Get her a rifle so she can do this!
http://www.youtube.com/watch?v=2iqYznDU1gY
” Not to kill? Get her a .22! “
A few years ago, FNC had a story (and ran the film clip an average of 4 times/hr for three straight days) about a disgruntled client (?) accosting a lawyer outside of a California courthouse - and shooting him multiple times (7 hits, if memory serves) without major permanent damage....
You *can* kill with a .22, but you have to be very good, or very lucky.....
LOL luv ya Johnny
“She needs to know that shooting to hurt just doesnt work.”
I know nothing about firearms. But what is the empirical basis for your claim?
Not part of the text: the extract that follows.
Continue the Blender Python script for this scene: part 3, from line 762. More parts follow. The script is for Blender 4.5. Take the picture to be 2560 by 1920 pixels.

I thought law enforcement officers, in particular, were trained to shoot to disable, rather than kill, their targets. Presumably the risk of killing is always present, and this risk should not inhibit expeditious use of the firearm when warranted. But all other things being equal, is a dead assailant truly better than an effectively disabled one? Not trying to be combative: I seriously want to understand how one would arrive at this conclusion.
All of which is to say, IF one can be effectively trained to reliably disable a threat, I can understand the woman’s preferring a weapon that accomplishes that task over a weapon that dispenses with this possibility entirely in favor of tipping the odds of an encounter becoming lethal.
As a possibly less emotionally charged example, some people may well prefer a “catch and release” approach to dealing with a beaver that is creating havoc in a residential neighborhood over the alternative of killing the critter etc. So long as the trapped beaver can be released into an area sufficiently wild and remote to preclude its return to the neighborhood in question, it’s not obvious why killing it is the preferred approach.
Imho, more discussion is needed.
>>Get the handgun, replace the wife. But my advice may not be the best. I’ve been married at least 3 times that I know of.
/johnny <<
You clearly aren’t getting the right kind of gun...
Get her to go to a shooting range. Tell her to target certain areas on a body that won’t kill but will surely stop someone in their tracks ; )
Don’t bother. IMO, if she’s not willing to save her own life by killing the predator, she shouldn’t have a gun. He’ll only wrest it out of her hands and use it to kill her.
your going about it the wrong way, She has just given you permission to buy her the gun you alwas wanted. then if she is not happy with it you could tack it over just to be nice.
Sorry, I'm missing something here. She wants a gun that won't kill someone?
Maybe a Red Ryder BB gun is what she needs. Just instruct her not to aim at the eyes.
FMCDH(BITS)
He wore in his belt an old original “Allen” revolver, such as irreverent people called a “pepper-box.” Simply drawing the trigger back, cocked and fired the pistol. As the trigger came back, the hammer would begin to rise and the barrel to turn over, and presently down would drop the hammer, and away would speed the ball. To aim along the turning barrel and hit the thing aimed at was a feat which was probably never done with an “Allen” in the world. But George’s was a reliable weapon, nevertheless, because, as one of the stage-drivers afterward said, “If she didn’t get what she went after, she would fetch something else.” And so she did. She went after a deuce of spades nailed against a tree, once, and fetched a mule standing about thirty yards to the left of it. Bemis did not want the mule; but the owner came out with a double-barreled shotgun and persuaded him to buy it, anyhow. It was a cheerful weapon—the “Allen.” Sometimes all its six barrels would go off at once, and then there was no safe place in all the region round about, but behind it.